— START OF Dataset content —

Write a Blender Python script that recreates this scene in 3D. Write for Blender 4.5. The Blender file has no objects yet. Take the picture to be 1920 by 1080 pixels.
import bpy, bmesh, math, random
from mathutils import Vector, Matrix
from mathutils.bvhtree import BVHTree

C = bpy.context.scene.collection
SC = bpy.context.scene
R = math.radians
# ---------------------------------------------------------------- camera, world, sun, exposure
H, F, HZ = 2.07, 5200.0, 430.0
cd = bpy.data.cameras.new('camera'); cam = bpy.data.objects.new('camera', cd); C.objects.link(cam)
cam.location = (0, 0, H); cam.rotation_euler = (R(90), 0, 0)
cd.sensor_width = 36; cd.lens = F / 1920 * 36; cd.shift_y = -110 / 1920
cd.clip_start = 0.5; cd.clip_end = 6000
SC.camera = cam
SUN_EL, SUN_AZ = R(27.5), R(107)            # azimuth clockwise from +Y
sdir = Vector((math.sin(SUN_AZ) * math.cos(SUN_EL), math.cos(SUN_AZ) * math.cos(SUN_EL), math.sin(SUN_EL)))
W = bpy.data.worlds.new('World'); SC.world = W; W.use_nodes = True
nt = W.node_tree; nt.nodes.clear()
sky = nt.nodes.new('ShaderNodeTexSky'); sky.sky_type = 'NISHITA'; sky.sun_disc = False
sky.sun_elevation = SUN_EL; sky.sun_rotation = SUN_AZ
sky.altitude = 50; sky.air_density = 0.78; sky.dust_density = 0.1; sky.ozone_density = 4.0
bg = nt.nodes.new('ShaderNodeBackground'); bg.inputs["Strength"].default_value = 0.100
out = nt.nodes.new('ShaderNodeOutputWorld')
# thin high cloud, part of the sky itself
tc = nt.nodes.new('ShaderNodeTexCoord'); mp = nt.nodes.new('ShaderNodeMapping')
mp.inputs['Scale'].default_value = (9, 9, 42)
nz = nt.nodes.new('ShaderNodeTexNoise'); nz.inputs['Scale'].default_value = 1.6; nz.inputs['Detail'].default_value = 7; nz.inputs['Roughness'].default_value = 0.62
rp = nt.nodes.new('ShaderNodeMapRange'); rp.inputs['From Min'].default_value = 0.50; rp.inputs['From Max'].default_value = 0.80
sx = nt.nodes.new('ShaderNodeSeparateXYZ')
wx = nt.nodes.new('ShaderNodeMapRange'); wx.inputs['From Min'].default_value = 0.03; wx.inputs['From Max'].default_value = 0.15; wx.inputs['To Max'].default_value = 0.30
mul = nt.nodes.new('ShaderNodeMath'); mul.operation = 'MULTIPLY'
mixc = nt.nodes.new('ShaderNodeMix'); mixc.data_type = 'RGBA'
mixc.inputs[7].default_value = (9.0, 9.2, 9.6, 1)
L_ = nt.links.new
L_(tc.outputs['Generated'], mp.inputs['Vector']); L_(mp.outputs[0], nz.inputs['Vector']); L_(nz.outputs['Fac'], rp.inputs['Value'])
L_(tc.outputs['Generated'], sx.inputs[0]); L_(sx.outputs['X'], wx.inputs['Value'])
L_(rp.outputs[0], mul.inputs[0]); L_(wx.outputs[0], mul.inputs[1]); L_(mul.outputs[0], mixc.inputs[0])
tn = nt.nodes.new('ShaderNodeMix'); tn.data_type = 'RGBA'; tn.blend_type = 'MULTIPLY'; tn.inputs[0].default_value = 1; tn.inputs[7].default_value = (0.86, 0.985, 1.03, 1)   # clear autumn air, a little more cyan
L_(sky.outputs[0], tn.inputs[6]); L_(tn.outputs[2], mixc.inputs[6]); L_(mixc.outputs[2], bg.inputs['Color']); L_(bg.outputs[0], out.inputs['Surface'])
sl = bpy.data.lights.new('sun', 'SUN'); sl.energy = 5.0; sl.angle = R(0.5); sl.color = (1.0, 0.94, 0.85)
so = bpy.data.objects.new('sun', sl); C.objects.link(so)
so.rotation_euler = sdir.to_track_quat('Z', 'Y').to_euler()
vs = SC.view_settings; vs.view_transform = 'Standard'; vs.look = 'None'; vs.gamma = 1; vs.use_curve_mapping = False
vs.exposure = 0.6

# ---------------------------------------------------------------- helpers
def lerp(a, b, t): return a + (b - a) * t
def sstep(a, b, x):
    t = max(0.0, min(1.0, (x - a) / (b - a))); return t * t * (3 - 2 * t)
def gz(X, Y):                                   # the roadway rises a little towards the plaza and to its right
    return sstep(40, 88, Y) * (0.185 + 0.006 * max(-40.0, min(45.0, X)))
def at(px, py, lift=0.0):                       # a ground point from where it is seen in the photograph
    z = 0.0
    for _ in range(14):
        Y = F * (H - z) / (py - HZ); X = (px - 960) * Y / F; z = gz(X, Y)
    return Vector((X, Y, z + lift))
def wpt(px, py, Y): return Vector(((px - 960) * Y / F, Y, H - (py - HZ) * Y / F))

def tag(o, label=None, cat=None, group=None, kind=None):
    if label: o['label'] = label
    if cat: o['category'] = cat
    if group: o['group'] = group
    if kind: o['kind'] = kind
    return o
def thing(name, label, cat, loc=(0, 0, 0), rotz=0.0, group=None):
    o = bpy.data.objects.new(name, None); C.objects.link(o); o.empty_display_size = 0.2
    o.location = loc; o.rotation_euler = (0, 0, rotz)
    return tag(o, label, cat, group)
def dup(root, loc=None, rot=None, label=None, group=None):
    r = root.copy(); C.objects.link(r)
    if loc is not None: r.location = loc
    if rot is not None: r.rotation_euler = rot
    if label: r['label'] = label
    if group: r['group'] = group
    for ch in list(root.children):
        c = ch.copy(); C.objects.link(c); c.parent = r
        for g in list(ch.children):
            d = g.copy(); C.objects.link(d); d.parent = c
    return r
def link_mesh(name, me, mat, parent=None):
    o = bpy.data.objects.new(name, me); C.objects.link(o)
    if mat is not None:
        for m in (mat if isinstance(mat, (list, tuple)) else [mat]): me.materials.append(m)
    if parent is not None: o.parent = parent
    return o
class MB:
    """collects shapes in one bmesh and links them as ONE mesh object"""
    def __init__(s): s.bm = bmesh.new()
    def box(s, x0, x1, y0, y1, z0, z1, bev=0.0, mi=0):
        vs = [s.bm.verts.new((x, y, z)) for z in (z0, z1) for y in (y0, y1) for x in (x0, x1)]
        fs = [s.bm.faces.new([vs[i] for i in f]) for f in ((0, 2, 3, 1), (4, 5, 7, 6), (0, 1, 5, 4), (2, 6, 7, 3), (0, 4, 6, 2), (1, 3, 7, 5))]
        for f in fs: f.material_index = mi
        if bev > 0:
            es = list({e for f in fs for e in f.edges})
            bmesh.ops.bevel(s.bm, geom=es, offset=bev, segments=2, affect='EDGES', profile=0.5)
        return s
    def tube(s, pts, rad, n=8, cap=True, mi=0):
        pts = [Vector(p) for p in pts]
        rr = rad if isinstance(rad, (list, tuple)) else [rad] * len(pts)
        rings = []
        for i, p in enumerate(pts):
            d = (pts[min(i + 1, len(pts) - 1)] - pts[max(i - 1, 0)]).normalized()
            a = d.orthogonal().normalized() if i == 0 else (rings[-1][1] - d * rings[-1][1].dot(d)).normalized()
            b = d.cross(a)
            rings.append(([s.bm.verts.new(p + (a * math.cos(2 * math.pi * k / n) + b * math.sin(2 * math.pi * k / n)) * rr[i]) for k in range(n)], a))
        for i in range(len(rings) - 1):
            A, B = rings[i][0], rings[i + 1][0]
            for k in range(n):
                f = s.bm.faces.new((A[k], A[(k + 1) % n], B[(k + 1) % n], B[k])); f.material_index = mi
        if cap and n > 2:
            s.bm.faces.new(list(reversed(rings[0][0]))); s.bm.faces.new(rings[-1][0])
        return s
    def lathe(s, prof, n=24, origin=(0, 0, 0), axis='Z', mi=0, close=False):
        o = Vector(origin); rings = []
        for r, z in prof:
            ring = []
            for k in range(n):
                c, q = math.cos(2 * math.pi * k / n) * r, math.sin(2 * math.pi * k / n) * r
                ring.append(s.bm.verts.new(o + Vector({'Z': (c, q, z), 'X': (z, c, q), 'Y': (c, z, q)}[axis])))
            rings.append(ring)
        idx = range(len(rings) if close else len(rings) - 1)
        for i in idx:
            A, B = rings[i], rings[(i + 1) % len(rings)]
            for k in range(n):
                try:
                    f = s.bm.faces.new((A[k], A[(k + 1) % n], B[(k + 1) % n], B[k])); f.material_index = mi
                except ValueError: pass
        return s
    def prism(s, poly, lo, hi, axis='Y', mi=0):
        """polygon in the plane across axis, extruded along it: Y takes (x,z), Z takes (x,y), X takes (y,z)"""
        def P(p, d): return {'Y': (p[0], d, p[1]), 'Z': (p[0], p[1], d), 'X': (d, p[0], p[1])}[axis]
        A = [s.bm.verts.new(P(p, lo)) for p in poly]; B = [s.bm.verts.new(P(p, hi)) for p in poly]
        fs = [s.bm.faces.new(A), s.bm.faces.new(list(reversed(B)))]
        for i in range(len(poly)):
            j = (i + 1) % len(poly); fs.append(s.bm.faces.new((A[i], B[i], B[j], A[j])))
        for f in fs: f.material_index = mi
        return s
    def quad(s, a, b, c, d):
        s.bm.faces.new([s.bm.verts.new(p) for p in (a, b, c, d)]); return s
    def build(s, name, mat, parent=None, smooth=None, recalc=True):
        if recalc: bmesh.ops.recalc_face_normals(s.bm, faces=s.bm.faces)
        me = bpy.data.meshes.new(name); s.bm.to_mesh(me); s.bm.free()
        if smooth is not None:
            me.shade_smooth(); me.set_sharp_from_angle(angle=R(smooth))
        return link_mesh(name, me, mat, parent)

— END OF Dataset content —

→ The exercise: Identify the lines that hold the word "scene". Copy every one of them.

→ Full answer:
Write a Blender Python script that recreates this scene in 3D. Write for Blender 4.5. The Blender file has no objects yet. Take the picture to be 1920 by 1080 pixels.
C = bpy.context.scene.collection
SC = bpy.context.scene